La prima censura è fondata e merita accoglimento.
Emerge, infatti, dalla lettura della motivazione della sentenza impugnata, che la CTR della Puglia, dopo aver rilevato che “l’appello deve essere dichiarato inammissibile perchè, in effetti, non illustra, nemmeno sommariamente, i motivi per i quali la sentenza (… del giudice di prime cure) dovrebbe essere annullata”, si è pronunciata sulle questioni di merito, oggetto di causa, tanto da risultare di fatto superato il pregiudiziale rilievo di inammissibilità, per difetto di specificità dei motivi di gravame (D.Lgs. n. 546 del 1992, art. 53).

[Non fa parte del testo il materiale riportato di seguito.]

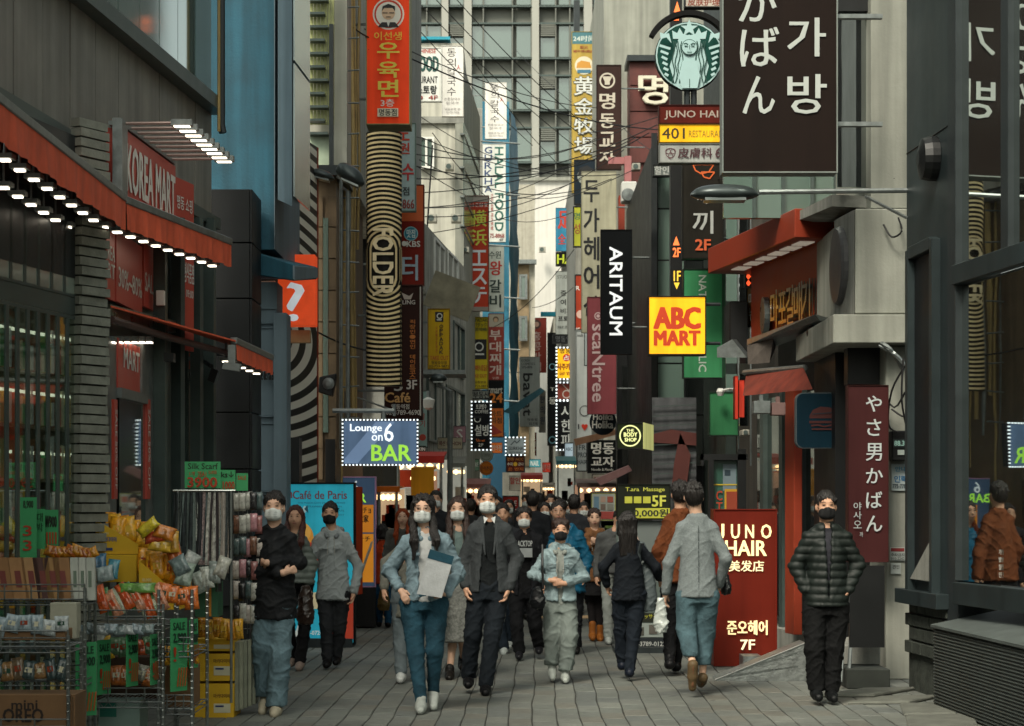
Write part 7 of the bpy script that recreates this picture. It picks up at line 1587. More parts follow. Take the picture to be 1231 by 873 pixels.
    for q, an in ((0, anL), (1, anR)):
        fd = (foot or {}).get('LR'[q], (0, 1, -.02)); dv = V(fd[0], f*fd[1], fd[2]); dv = dv/np.linalg.norm(dv)
        B.cap(an-V(0, 0, .03*k), an+dv*.14*k-V(0, 0, .045*k), .034*k, .025*k, .02); sv.append((an, dv))
    vobj('body', B, vox, skin, o)
    vc = max(vox, .0095)
    # lower garment
    bt = bot.get('type', 'trousers'); bm_ = bot['m']
    if bt == 'skirt' or bt == 'both':
        zz = Z(bot['hem'], Y); Sk = Vol(); Sk.loft([(zz, hp[0], f*.03, bot.get('w', .2)*k, .17*k), (hp[2]-.05*k, hp[0], 0, .18*k, .14*k), (hp[2]+.12*k, hp[0], 0, .135*k, .1*k)], .02); vobj('skirt', Sk, vc, bm_, o, seed, .006)
    if bt == 'skirt' and bot.get('tights'):
        T_ = Vol()
        for h_, kn, an in ((hpL, knL, anL), (hpR, knR, anR)): T_.cap(h_, kn, .076*k, .05*k, .03); T_.cap(kn, an, .052*k, .038*k, .02)
        vobj('tights', T_, vc, bot['tights'], o)
    if bt == 'trousers':
        T_ = Vol(); r0, r1, r2 = bot.get('r', (.092, .066, .06))
        T_.loft([(hp[2]-.06*k, hp[0], 0, .15*k, .108*k), (hp[2]+.06*k, hp[0], 0, .15*k, .11*k), (hp[2]+.14*k, hp[0], 0, .135*k, .098*k)], .05)
        for h_, kn, an in ((hpL, knL, anL), (hpR, knR, anR)):
            e = kn+(an-kn)*bot.get('len', 1.0); T_.cap(h_, kn, r0*k, r1*k, .03); T_.cap(kn, e, r1*k, r2*k, .02)
            T_.cutbox(e+V(-.085, -.1, -.13), e+V(.085, .1, -.012), .004)
        vobj('trousers', T_, vc, bm_, o, seed+3, bot.get('amp', .008))
    # shoes
    sm = cloth(shoes, rough=.5, var=.1) if isinstance(shoes, str) else shoes
    for (an, dv), side in zip(sv, 'LR'):
        Sh = Vol(); b0 = an-V(0, 0, .032*k); tall = bot.get('boot', 0)
        Sh.cap(b0-dv*.035*k, b0+dv*.06*k-V(0, 0, .004*k), .045*k, .043*k, .02); Sh.cap(b0+dv*.06*k-V(0, 0, .01*k), b0+dv*.145*k-V(0, 0, .018*k), .041*k, .033*k, .02)
        (None if bot.get('low') else Sh.cap(b0, an+V(0, 0, .03*k+tall), .042*k, .044*k, .02))
        so_ = vobj('shoe', Sh, vc, sm, o)
        Sl = Vol(); dn = V(0, 0, -.034*k) if dv[2] > -.3 else -V(0, f, 0)*.03*k
        Sl.cap(b0-dv*.03*k+dn, b0+dv*.15*k+dn*.95, .018*k, .016*k, .02); so2 = vobj('sole', Sl, vc*1.2, cloth(bot.get('sole', '#8a8c86')), so_)
    # upper garment
    tl = top.get('loose', .02); th_ = Z(top['hem'], Y) if 'hem' in top else hp[2]-.02*k
    def jacket(loose, hem, arms=True, flare=0., sl_r=None):
        T_ = Vol(); w0 = (np.linalg.norm(shR[:2]-shL[:2])/2)
        L_ = [(hem, (hp[0]*.7+mid[0]*.3), 0, .14*k+loose*.8+flare, .105*k+loose+flare*.6), ((hp[2]*.6+mid[2]*.4), hp[0]*.5+mid[0]*.5, 0, .125*k+loose*.8+flare*.4, .095*k+loose), (mid[2]-.13*k, mid[0], 0, w0*.92+loose*.7, .1*k+loose*.8), (mid[2]-.03*k, mid[0], -f*.005, w0*.82, .08*k+loose*.4), (mid[2]+.015*k, mid[0], -f*.012, w0*.62, .066*k+loose*.3), (mid[2]+.05*k, mid[0], -f*.012, .072*k, .065*k)]
        if hem > L_[1][0]: L_ = [L_[0]]+L_[2:]
        T_.loft(L_, .04)
        if arms:
            for sh, el, wr in ((shL, elL, wrL), (shR, elR, wrR)):
                e = el+(wr-el)*top.get('sl', .95); a0 = sl_r or .047*k
                T_.cap(nk-V(0, 0, .0), nk*.45+sh*.55-V(0, 0, .005*k), .05*k+loose*.3, .045*k+loose*.25, .05); T_.cap(nk-V(0, 0, .045*k), sh-V(0, 0, .02*k), .038*k+loose*.3, a0+loose*.2, .04); T_.cap(sh-V(0, 0, .02*k), el, a0+loose*.35, .038*k+loose*.5, .03); T_.cap(el, e, .039*k+loose*.5, .031*k+loose*.45, .02)
        return T_
    if 'inner' in top:
        I = jacket(.006, hp[2]-.0*k, arms=False); vobj('shirt', I, vc, top['inner'], o, seed+5, .004)
    T_ = jacket(tl, th_, flare=top.get('flare', .01))
    if 'open' in top:       # half-width of the opening at the hem and at the chest
        w_ = top['open']; 
        for i in range(6):
            z0 = th_-.02+(mid[2]+.09*k-th_)*i/6; z1 = th_-.02+(mid[2]+.09*k-th_)*(i+1)/6+.01; ww = w_[0]+(w_[1]-w_[0])*i/5; xc = mid[0]*(i/5)+hp[0]*(1-i/5)
            ya, yb = (-.4, -.045) if f < 0 else (.045, .4); T_.cutbox((xc-ww*k, ya, z0), (xc+ww*k, yb, z1), .008)
    else: T_.cutell(nk+V(0, f*.06*k, .06*k), V(.05, .06, .045)*k, .01)
    jo = vobj(top.get('name', 'jacket'), T_, vc, top['m'], o, seed, top.get('amp', .007), top.get('kind', 'cloth'))
    if top.get('collar'):
        C_ = Vol()
        for i in range(8):
            a0, a1 = [math.pi*(-.32+1.64*t/8) for t in (i, i+1)]; rr2 = .072*k
            C_.cap(nk+V(rr2*math.cos(a0), -f*rr2*math.sin(a0)*.9, (-.022+.03*math.sin(a0))*k), nk+V(rr2*math.cos(a1), -f*rr2*math.sin(a1)*.9, (-.022+.03*math.sin(a1))*k), top['collar']*k, top['collar']*k, .02)
        if top.get('lapel'):
            for q in (-1, 1): C_.cap(nk+V(q*.065*k, f*.04*k, .0), mid+V(q*.035*k, f*(.105*k+tl), -.24*k), .018*k, .009*k, .015)
        vobj('collar', C_, vc, top.get('cm', top['m']), o)
    if top.get('hood'):
        C_ = Vol(); C_.ell(nk+V(0, -f*.055*k, .0), V(.105, .07, .05)*k, .03)
        for q in (-1, 1): C_.cap(nk+V(q*.085*k, -f*.03*k, .015*k), nk+V(q*.045*k, f*.085*k, -.05*k), .035*k, .022*k, .03)
        vobj('hood', C_, vc, top.get('cm', top['m']), o, seed, .004)
        if not away:
            for q in (-1, 1):
                q_ = MB(); a0 = Vector(mid)+Vector((q*.03*k, f*(.115*k+tl), -.02)); base = o.location
                q_.tube([base+a0, base+a0+Vector((q*.006, 0, -.16))], .004, 5); q_.build('drawstring', cloth('#9a9a94'), o)
    # pockets, placket on jackets
    base = o.location
    if top.get('pockets') and not away:
        for q in (-1, 1):
            q_ = MB(); c = base+Vector(mid)+Vector((q*.085*k, f*(.112*k+tl), -.13*k)); q_.obox(c, (.045*k, -f*q*.008, 0), (0, .006, 0), (0, 0, .012*k)); q_.build('pocket_flap', top['m'], jo, bevel=.003)
            q_ = MB(); q_.lathe(c+Vector((0, f*.01, 0)), [(.006, -.003), (.006, .003)], 8, axis='y'); q_.build('button', M['steel'], jo)
    # hair
    hm = hairm or HAIRB
    Hr = Vol()
    Hr.ell(hp_(0, -.016, .04), V(.083, .096, .087)*hs, .02)
    rn_ = random.Random(seed)
    for i in range(14):
        a = rn_.uniform(2.9, 6.5); e_ = rn_.uniform(.3, 1.4); c0 = hp_(.075*math.cos(a)*math.cos(e_), -.02+.088*math.sin(a)*math.cos(e_), .045+.085*math.sin(e_)); Hr.cap(c0, c0+V(rn_.uniform(-.02, .02), rn_.uniform(-.02, .02), -.03), .011*hs, .006, .014)
    if hair == 'short': Hr.ell(hp_(0, -.05, -.01), V(.076, .062, .075)*hs, .03)
    if hair == 'puffy':
        for i in range(9):
            a = i*.7; Hr.ell(hp_(.05*math.cos(a), -.03+.045*math.sin(a), .085), V(.04, .04, .035)*hs, .02)
        Hr.ell(hp_(0, -.05, .01), V(.09, .07, .085)*hs, .03)
    if hair in ('long', 'verylong', 'bob'):
        dn = {'long': .30, 'verylong': .34, 'bob': .13}[hair]
        for q in (-1, 1):
            Hr.cap(hp_(q*.068, -.015, .03), hp_(q*.078, -.005, -.1), .028*hs, .03*hs, .03); 
            if hair != 'bob' and not away:
                e0 = mid+V(q*.088*k, f*(.105*k+tl), -.03*k); e1 = mid+V(q*.078*k+.01*q, f*(.128*k+tl), (-.17 if q < 0 else -.1)*k)
                Hr.cap(hp_(q*.078, -.005, -.1), e0, .032*hs, .03*hs, .03); Hr.cap(e0, e1, .03*hs, .012*hs, .03); Hr.cap(hp_(q*.07, .03, -.08), e0*.6+e1*.4+V(-q*.02, 0, 0), .016*hs, .016*hs, .02)
        Hr.loft([(hd[2]-dn*hs, hx, -f*.085*hs, .08*hs, .03*hs), (hd[2]-.1*hs, hx, -f*.075*hs, .098*hs, .045*hs), (hd[2]+.04*hs, hx, -f*.04*hs, .085*hs, .07*hs)], .03)
    if hair == 'tied': Hr.ell(hp_(0, -.1, .02), V(.035, .04, .04)*hs, .03); Hr.cap(hp_(0, -.11, .0), hp_(.01, -.12, -.12), .025*hs, .015*hs, .02)
    for i in range(34):      # tufts that break the outline
        a = rn_.uniform(0, 6.28); e_ = rn_.uniform(-.1, 1.45); n0 = V(math.cos(a)*math.cos(e_), f*math.sin(a)*math.cos(e_), math.sin(e_))
        c0 = hp_(0, -.016, .04) + n0*V(.078, .09, .082)*hs; Hr.cap(c0, c0+(n0*rn_.uniform(.008, .022)+V(rn_.uniform(-.02, .02), rn_.uniform(-.02, .02), rn_.uniform(-.022, .004)))*hs, .012*hs, .0035*hs, .008)
    # face opening
    if hair in ('long', 'verylong', 'bob'): Hr.cutell(hp_(0, .105, -.03), V(.064, .092, .112)*hs, .012)
    else: Hr.cutell(hp_(.008, .122, -.045), V(.074, .1, .124)*hs, .01); Hr.cutbox(hp_(-.2, .03, -.2) if f > 0 else hp_(-.2, .25, -.2), hp_(.2, .25, -.02) if f > 0 else hp_(.2, .03, -.02), .01) if not head_turn else None
    vobj('hair', Hr, vox, hm, o, seed, .004, 'hair')
    if not away:
        for q in (-1, 1):
            E_ = MB(); c = base+Vector(hp_(q*.031, .084, .012)); E_.lathe(c, [(.004, -.0035*hs), (.0125*hs, -.001*hs), (.0125*hs, .0015*hs), (.006*hs, .0035*hs)], 10); E_.build('eye', EYE_M, o, smooth=True)
            E_ = MB(); E_.tube([base+Vector(hp_(q*.015, .089, .034)), base+Vector(hp_(q*.033, .090, .038)), base+Vector(hp_(q*.05, .080, .033))], .0022*hs, 5); E_.build('eyebrow', hm, o)
        if not mask:
            E_ = MB(); E_.tube([base+Vector(hp_(-.02, .092, -.06)), base+Vector(hp_(0, .098, -.062)), base+Vector(hp_(.02, .092, -.06))], .005*hs, 6); E_.build('mouth', mat('lip', '#8a4a42', .4), o)
        if glasses:
            E_ = MB()
            for q in (-1, 1): E_.tube([base+Vector(hp_(q*.032+.024*math.cos(a*math.pi/5), .106, .004+.021*math.sin(a*math.pi/5))) for a in range(11)], .0018, 4); E_.tube([base+Vector(hp_(q*.056, .104, .008)), base+Vector(hp_(q*.08, .0, .008))], .0016, 4)
            E_.build('glasses', M['steel'], o, kind='stuff')
    if mask and not away:
        Mk = Vol(); Mk.ell(hp_(0, .032, -.055), V(.068, .07, .056)*hs, .01); Mk.cap(hp_(0, .1, -.025), hp_(0, .094, -.075), .021*hs, .022*hs, .03); Mk.cap(hp_(-.035, .066, -.07), hp_(.035, .066, -.07), .028*hs, .028*hs, .02); Mk.cap(hp_(-.038, .064, -.03), hp_(.038, .064, -.03), .024*hs, .024*hs, .02)
        Mk.cutbox((base and hd[0]-.2, hd[1]-(.2 if f < 0 else -.0)+(.2 if f < 0 else -.25), hd[2]-.3), (hd[0]+.2, hd[1]+(.3 if f < 0 else .0), hd[2]+.3), .004)
        mo = vobj('face_mask', Mk, min(vox, .0075), mask, o)
        if mask is MSKW:
            for zz in (-.038, -.055, -.072):
                E_ = MB(); E_.tube([base+Vector(hp_(q*.013, .120-abs(q)**2.2*.0021, zz)) for q in range(-3, 4)], .0013, 4); E_.build('pleat', cloth('#9aa2a2'), mo)
        for q in (-1, 1):
            E_ = MB(); E_.tube([base+Vector(hp_(q*.06, .06, -.02)), base+Vector(hp_(q*.078, .0, .0))], .002, 4); E_.build('ear_loop', mask, mo)
    if extras: extras(o, dict(hd=hd, mid=mid, hp=hp, nk=nk, k=k, f=f, wrL=wrL, wrR=wrR, shL=shL, shR=shR, vc=vc, px=px, Y=Y, s=s_, jo=jo, elR=elR, elL=elL, tl=tl))
    return o
def pxl(o, px, py, y=0):   # photo pixel at this person's depth -> world
    Y = o.location.y + y; return P(px, py, Y)
def bagobj(name, label, r, Y, dep, m, cat='bag', amp=.008):
    x0, y0, x1, y1 = r; c = P((x0+x1)/2, (y0+y1)/2, Y); o = thing(name, label, cat, (c.x, c.y, P(0, y1, Y).z))
    W, H = (x1-x0)*Y/F/2, (y1-y0)*Y/F/2; V_ = Vol(); V_.loft([(0.01, 0, 0, W*.9, dep*.9), (H*.6, 0, 0, W, dep), (H*1.3, 0, 0, W*.85, dep*.7), (H*2, 0, 0, W*.5, dep*.35)], .03)
    vobj('bag_body', V_, .009, m, o, 3, amp); return o
def strap(o, pts, r, m):
    q = MB(); q.tube([P(*p) for p in pts], r, 6); q.build('strap', m, o)

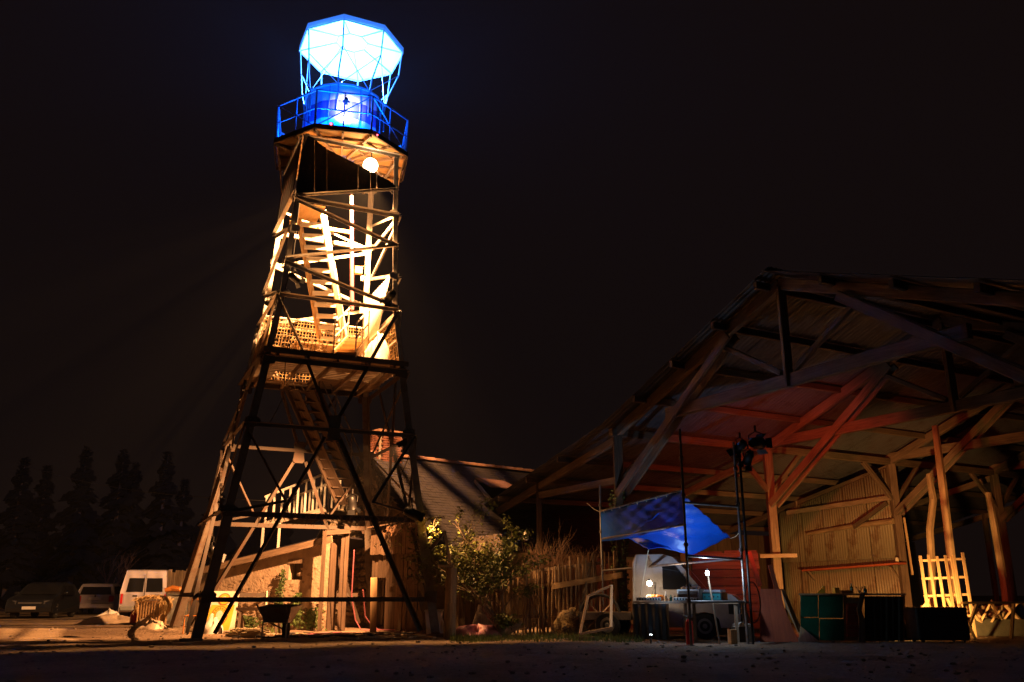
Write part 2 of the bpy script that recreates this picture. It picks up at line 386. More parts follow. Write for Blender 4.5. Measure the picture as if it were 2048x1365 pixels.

Nel processo tributario, tuttavia, ove l’Amministrazione finanziaria ribadisca e riproponga in appello le stesse ragioni ed argomentazioni poste a sostegno della legittimità del proprio operato, come già dedotto in primo grado, in quanto considerate dalla stessa idonee a sostenere la legittimità dell’avviso di accertamento annullato, è da ritenersi assolto l’onere d’impugnazione specifica previsto dall’art. 53 cit. (Cass. n. 7369/2017), atteso il carattere devolutivo pieno dell’appello, mezzo quest’ultimo non limitato al controllo di vizi specifici, ma rivolto ad ottenere il riesame della causa nel merito (Cass. n. 12826/2017 e giur. ivi cit.).
La sentenza d’appello è palesemente difforme dai suesposti principi di diritto, perchè svaluta il motivo di gravame dell’ente impositore, articolato su argomenti incentrati sulla dedotta violazione del D.Lgs. n. 507 del 1993, art. 69 sul rapporto tra tariffe e costi del servizio, e sulla adeguatezza dei dati riportati dalla disapplicata Delib. giunta comunale n. 69 del 2007, con riferimento al tributo dovuto per l’anno 2008, questioni risolte dalla sentenza di primo grado senza confrontarsi con la giurisprudenza di questa Corte (Cass. n. 21234/2017, in fattispecie afferente gli studi professionali; Cass. n. 2253/2017, in fattispecie afferente gli esercizi alberghieri), e senza considerare che, con riguardo al presupposto che determina l’applicazione della TARSU, il D.Lgs. n. 507 del 1993, art. 62, comma 4, dispone che “nelle unità immobiliari adibite a civile abitazione, in cui sia svolta un’attività economica o professionale, può essere stabilito dal regolamento che la tassa è dovuta in base alla tariffa prevista per la specifica attività ed è commisurata alla superficie a tal fine utilizzata”.
L’inammissibilità del primo motivo di ricorso rende irrilevante l’esame degli altri mezzi di impugnazione, con i quali il ricorrente Comune censura “nel merito” la sentenza di appello.
In conclusione, una volta accolto il primo motivo di ricorso, e dichiarati assorbiti gli altri due motivi, va cassata la sentenza d’appello in relazione al motivo accolto, con rinvio alla Commissione tributaria regionale della Puglia, in diversa composizione, cui è demandato di procedere all’esame della vertenza e di provvedere anche sulle spese del giudizio di legittimità.
P.Q.M.
La Corte, accoglie il primo motivo di ricorso, dichiara inammissibili i restanti motivi, cassa la sentenza in relazione al motivo accolto, e rinvia alla Commissione tributaria regionale della Puglia, in diversa composizione, anche per le spese del presente giudizio.
Così deciso in Roma, nella Camera di consiglio, il 14 settembre 2018.